#### Exercise aim:
Copy out the complete listing, word for word.

#### Dataset section:
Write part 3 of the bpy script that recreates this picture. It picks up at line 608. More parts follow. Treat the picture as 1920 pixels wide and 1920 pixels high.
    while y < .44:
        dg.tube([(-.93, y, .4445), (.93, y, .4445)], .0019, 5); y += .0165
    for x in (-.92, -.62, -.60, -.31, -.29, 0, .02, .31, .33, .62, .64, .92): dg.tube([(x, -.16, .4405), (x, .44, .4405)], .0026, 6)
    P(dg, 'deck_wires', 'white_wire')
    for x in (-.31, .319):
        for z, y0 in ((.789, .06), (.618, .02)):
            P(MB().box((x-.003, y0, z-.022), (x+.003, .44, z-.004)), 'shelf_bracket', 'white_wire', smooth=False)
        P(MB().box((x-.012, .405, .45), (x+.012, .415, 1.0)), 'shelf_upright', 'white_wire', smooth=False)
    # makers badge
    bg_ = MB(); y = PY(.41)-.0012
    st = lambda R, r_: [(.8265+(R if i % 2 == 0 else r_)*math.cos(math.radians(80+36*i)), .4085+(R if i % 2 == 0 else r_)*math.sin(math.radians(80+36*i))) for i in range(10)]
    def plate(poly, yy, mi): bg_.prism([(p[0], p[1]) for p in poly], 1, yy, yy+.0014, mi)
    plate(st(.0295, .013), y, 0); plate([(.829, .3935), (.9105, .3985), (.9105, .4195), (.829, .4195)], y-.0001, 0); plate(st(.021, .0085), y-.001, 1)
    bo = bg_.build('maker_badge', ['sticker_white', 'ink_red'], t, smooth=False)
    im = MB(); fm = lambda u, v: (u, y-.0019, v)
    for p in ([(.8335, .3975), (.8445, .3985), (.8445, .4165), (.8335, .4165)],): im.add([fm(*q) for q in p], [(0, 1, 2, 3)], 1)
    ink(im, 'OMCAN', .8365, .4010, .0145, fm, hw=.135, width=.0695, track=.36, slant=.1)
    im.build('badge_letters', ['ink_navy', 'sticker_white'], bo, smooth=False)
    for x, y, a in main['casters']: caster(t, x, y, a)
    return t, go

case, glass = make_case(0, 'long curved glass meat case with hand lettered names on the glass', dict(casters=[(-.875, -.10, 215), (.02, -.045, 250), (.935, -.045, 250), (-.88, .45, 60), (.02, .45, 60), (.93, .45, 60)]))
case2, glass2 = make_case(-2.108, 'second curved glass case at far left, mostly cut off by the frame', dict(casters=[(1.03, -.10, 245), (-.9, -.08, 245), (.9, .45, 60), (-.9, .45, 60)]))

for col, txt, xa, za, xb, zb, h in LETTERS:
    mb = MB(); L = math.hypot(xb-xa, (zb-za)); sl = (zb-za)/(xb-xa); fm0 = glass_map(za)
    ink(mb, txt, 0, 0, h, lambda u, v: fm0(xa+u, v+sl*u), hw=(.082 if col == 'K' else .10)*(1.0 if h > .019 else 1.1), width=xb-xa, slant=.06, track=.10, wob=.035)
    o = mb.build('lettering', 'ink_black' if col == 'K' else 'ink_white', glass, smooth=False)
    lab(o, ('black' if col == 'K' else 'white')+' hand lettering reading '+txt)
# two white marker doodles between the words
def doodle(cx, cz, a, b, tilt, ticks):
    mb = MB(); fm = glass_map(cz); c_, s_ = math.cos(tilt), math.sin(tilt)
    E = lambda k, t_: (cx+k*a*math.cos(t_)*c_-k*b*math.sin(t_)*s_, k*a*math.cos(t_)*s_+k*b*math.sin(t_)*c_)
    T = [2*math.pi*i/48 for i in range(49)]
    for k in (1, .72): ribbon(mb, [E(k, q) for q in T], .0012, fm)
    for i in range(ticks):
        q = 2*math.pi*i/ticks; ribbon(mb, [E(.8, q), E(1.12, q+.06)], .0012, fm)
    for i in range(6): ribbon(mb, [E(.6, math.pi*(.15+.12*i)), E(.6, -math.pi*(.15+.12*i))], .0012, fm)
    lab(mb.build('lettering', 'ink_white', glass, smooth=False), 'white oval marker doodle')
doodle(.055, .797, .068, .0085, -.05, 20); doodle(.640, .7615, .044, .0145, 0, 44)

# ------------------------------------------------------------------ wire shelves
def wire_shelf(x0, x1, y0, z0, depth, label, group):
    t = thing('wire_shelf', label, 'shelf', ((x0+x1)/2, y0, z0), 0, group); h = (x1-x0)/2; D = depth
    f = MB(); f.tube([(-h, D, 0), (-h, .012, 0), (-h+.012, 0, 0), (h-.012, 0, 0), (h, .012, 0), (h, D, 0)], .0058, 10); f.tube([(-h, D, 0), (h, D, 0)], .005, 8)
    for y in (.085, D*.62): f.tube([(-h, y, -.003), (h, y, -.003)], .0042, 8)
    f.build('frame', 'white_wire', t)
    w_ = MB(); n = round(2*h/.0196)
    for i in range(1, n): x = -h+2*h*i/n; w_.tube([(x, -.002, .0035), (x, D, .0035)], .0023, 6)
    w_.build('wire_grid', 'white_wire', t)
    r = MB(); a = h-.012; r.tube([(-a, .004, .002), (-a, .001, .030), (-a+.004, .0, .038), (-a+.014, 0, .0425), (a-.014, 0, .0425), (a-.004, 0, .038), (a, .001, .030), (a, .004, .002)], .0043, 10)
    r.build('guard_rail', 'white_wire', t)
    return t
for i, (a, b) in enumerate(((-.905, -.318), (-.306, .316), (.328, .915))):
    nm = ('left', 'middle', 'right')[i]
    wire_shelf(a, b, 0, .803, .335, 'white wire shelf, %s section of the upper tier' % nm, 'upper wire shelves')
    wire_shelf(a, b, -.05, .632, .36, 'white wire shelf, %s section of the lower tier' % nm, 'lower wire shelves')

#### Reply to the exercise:
Write part 3 of the bpy script that recreates this picture. It picks up at line 608. More parts follow. Treat the picture as 1920 pixels wide and 1920 pixels high.
    while y < .44:
        dg.tube([(-.93, y, .4445), (.93, y, .4445)], .0019, 5); y += .0165
    for x in (-.92, -.62, -.60, -.31, -.29, 0, .02, .31, .33, .62, .64, .92): dg.tube([(x, -.16, .4405), (x, .44, .4405)], .0026, 6)
    P(dg, 'deck_wires', 'white_wire')
    for x in (-.31, .319):
        for z, y0 in ((.789, .06), (.618, .02)):
            P(MB().box((x-.003, y0, z-.022), (x+.003, .44, z-.004)), 'shelf_bracket', 'white_wire', smooth=False)
        P(MB().box((x-.012, .405, .45), (x+.012, .415, 1.0)), 'shelf_upright', 'white_wire', smooth=False)
    # makers badge
    bg_ = MB(); y = PY(.41)-.0012
    st = lambda R, r_: [(.8265+(R if i % 2 == 0 else r_)*math.cos(math.radians(80+36*i)), .4085+(R if i % 2 == 0 else r_)*math.sin(math.radians(80+36*i))) for i in range(10)]
    def plate(poly, yy, mi): bg_.prism([(p[0], p[1]) for p in poly], 1, yy, yy+.0014, mi)
    plate(st(.0295, .013), y, 0); plate([(.829, .3935), (.9105, .3985), (.9105, .4195), (.829, .4195)], y-.0001, 0); plate(st(.021, .0085), y-.001, 1)
    bo = bg_.build('maker_badge', ['sticker_white', 'ink_red'], t, smooth=False)
    im = MB(); fm = lambda u, v: (u, y-.0019, v)
    for p in ([(.8335, .3975), (.8445, .3985), (.8445, .4165), (.8335, .4165)],): im.add([fm(*q) for q in p], [(0, 1, 2, 3)], 1)
    ink(im, 'OMCAN', .8365, .4010, .0145, fm, hw=.135, width=.0695, track=.36, slant=.1)
    im.build('badge_letters', ['ink_navy', 'sticker_white'], bo, smooth=False)
    for x, y, a in main['casters']: caster(t, x, y, a)
    return t, go

case, glass = make_case(0, 'long curved glass meat case with hand lettered names on the glass', dict(casters=[(-.875, -.10, 215), (.02, -.045, 250), (.935, -.045, 250), (-.88, .45, 60), (.02, .45, 60), (.93, .45, 60)]))
case2, glass2 = make_case(-2.108, 'second curved glass case at far left, mostly cut off by the frame', dict(casters=[(1.03, -.10, 245), (-.9, -.08, 245), (.9, .45, 60), (-.9, .45, 60)]))

for col, txt, xa, za, xb, zb, h in LETTERS:
    mb = MB(); L = math.hypot(xb-xa, (zb-za)); sl = (zb-za)/(xb-xa); fm0 = glass_map(za)
    ink(mb, txt, 0, 0, h, lambda u, v: fm0(xa+u, v+sl*u), hw=(.082 if col == 'K' else .10)*(1.0 if h > .019 else 1.1), width=xb-xa, slant=.06, track=.10, wob=.035)
    o = mb.build('lettering', 'ink_black' if col == 'K' else 'ink_white', glass, smooth=False)
    lab(o, ('black' if col == 'K' else 'white')+' hand lettering reading '+txt)
# two white marker doodles between the words
def doodle(cx, cz, a, b, tilt, ticks):
    mb = MB(); fm = glass_map(cz); c_, s_ = math.cos(tilt), math.sin(tilt)
    E = lambda k, t_: (cx+k*a*math.cos(t_)*c_-k*b*math.sin(t_)*s_, k*a*math.cos(t_)*s_+k*b*math.sin(t_)*c_)
    T = [2*math.pi*i/48 for i in range(49)]
    for k in (1, .72): ribbon(mb, [E(k, q) for q in T], .0012, fm)
    for i in range(ticks):
        q = 2*math.pi*i/ticks; ribbon(mb, [E(.8, q), E(1.12, q+.06)], .0012, fm)
    for i in range(6): ribbon(mb, [E(.6, math.pi*(.15+.12*i)), E(.6, -math.pi*(.15+.12*i))], .0012, fm)
    lab(mb.build('lettering', 'ink_white', glass, smooth=False), 'white oval marker doodle')
doodle(.055, .797, .068, .0085, -.05, 20); doodle(.640, .7615, .044, .0145, 0, 44)

# ------------------------------------------------------------------ wire shelves
def wire_shelf(x0, x1, y0, z0, depth, label, group):
    t = thing('wire_shelf', label, 'shelf', ((x0+x1)/2, y0, z0), 0, group); h = (x1-x0)/2; D = depth
    f = MB(); f.tube([(-h, D, 0), (-h, .012, 0), (-h+.012, 0, 0), (h-.012, 0, 0), (h, .012, 0), (h, D, 0)], .0058, 10); f.tube([(-h, D, 0), (h, D, 0)], .005, 8)
    for y in (.085, D*.62): f.tube([(-h, y, -.003), (h, y, -.003)], .0042, 8)
    f.build('frame', 'white_wire', t)
    w_ = MB(); n = round(2*h/.0196)
    for i in range(1, n): x = -h+2*h*i/n; w_.tube([(x, -.002, .0035), (x, D, .0035)], .0023, 6)
    w_.build('wire_grid', 'white_wire', t)
    r = MB(); a = h-.012; r.tube([(-a, .004, .002), (-a, .001, .030), (-a+.004, .0, .038), (-a+.014, 0, .0425), (a-.014, 0, .0425), (a-.004, 0, .038), (a, .001, .030), (a, .004, .002)], .0043, 10)
    r.build('guard_rail', 'white_wire', t)
    return t
for i, (a, b) in enumerate(((-.905, -.318), (-.306, .316), (.328, .915))):
    nm = ('left', 'middle', 'right')[i]
    wire_shelf(a, b, 0, .803, .335, 'white wire shelf, %s section of the upper tier' % nm, 'upper wire shelves')
    wire_shelf(a, b, -.05, .632, .36, 'white wire shelf, %s section of the lower tier' % nm, 'lower wire shelves')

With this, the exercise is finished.